Wednesday, October 28, 2015

All Else Being Equal

If two candidates presented with the exact same platform, but one were male and the other were female, for whom would you vote, and why? How about if one were LGBT? How about if one were white? How about if one were Jewish? How about if one were a teenager?

Let's be clear: All of us have our prejudices. And ageism is a prejudice, just as any bias is against a person for attributes he or she presents that are not personality-driven.

An article in the Ithaca Voice about the recent candidates forum makes it pretty clear that Rich John and Elie Kershner share very similar plans and opinions about the county. The main difference, as far as I can tell, is in their comparative ages. Rich has children older than Elie.

Ithaca has a history of very young people doing pretty amazing things. Many of them leave town to do so, but we're lucky enough to have several who've stayed. One ran for Congress in his 20s. The mayor won't turn 30 for a while. The founder and editor of the Ithaca Voice is 20-something. It does start to look as though "they" are taking over.

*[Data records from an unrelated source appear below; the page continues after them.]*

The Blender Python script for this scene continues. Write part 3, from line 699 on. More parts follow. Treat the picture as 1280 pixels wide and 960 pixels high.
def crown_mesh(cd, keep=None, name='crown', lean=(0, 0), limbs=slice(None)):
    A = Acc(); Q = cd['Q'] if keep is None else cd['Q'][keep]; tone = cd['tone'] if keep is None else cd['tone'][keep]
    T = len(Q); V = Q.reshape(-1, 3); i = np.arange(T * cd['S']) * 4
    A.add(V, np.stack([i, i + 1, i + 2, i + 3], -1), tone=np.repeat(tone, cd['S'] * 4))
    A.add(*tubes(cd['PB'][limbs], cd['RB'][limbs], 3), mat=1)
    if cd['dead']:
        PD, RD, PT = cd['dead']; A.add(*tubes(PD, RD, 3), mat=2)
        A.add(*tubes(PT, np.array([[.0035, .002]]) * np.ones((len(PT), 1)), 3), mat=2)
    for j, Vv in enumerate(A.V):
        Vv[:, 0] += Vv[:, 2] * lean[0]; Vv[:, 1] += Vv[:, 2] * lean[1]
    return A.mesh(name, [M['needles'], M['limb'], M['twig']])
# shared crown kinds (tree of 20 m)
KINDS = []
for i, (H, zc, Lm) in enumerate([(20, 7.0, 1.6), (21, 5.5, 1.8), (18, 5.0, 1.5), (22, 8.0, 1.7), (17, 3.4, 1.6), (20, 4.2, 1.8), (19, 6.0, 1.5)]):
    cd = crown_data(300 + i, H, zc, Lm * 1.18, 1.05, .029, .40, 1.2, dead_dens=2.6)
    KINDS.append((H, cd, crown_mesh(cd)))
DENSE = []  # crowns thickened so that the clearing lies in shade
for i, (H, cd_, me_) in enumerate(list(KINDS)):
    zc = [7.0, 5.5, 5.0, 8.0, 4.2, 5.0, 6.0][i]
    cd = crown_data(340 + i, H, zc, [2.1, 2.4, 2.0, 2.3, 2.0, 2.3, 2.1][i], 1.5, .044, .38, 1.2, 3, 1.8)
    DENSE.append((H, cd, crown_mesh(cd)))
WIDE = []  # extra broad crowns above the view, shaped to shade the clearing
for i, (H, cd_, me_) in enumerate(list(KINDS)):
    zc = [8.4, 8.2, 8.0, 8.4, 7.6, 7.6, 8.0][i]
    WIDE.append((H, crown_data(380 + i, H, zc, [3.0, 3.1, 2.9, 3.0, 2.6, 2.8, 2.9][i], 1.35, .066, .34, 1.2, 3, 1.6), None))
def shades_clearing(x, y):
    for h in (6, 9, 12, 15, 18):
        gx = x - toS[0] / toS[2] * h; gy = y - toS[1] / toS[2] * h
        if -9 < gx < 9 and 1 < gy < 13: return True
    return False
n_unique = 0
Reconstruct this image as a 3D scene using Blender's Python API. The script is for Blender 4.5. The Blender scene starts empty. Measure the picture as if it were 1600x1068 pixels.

I have seen people I know who would never cop to racism or sexism deplore Elie's candidacy and deny outright that it has anything to do with anything other than "lack of experience," which we all know is coded language. If Elie were 85, we'd be talking about "lack of energy."

It's worth considering that if Elie is elected, the average age on the County Legislature will still not dip below 50. Yet in the county as a whole, the median age is 30.

I was around for the 26th Amendment. "Old enough to fight, old enough to vote" had been a chant since World War II, but it took until 1971 for an amendment to be written and ratified. Age rules for Congressional and Presidential candidates go back to the Founding Fathers (several of whom were 20-somethings), but for most elected positions in the U.S., if you're old enough to vote, you're old enough to run.

The Founding Fathers, of course, also gave us rules tying voting to the ownership of property. That restriction went away over time, and a good thing, too. Yet it has reared its head in this year's election, with one candidate suggesting that owning a house was an important credential for office. People who ought to have shaken their heads in disbelief instead nodded and said, "Right, right."

These are good people I'm talking about, from the candidate to the people I know who are doing the nodding. It's a lesson for me in how prejudice, deep-seated and denied, can render thoughtless even the best among us.

2 comments:

Steve Adams said...

Very thoughtful.

BC said...

The opposition argument has shades of the tried-and-true Ithaca quip that people want Ithaca to look and feel exactly the way it did when they moved here, whether that be in 2010 or 1970. It drives me crazy when someone prefaces a comment with "I was born here in 1953/I moved here in 1977/I bought my house in Fall Creek in 1983" because that doesn't make the speaker more "correct" in their views, nor should it mean their opinion has more weight.

Seeing young people start to take major roles can be disheartening for those who don't want to start passing the reins to younger generations.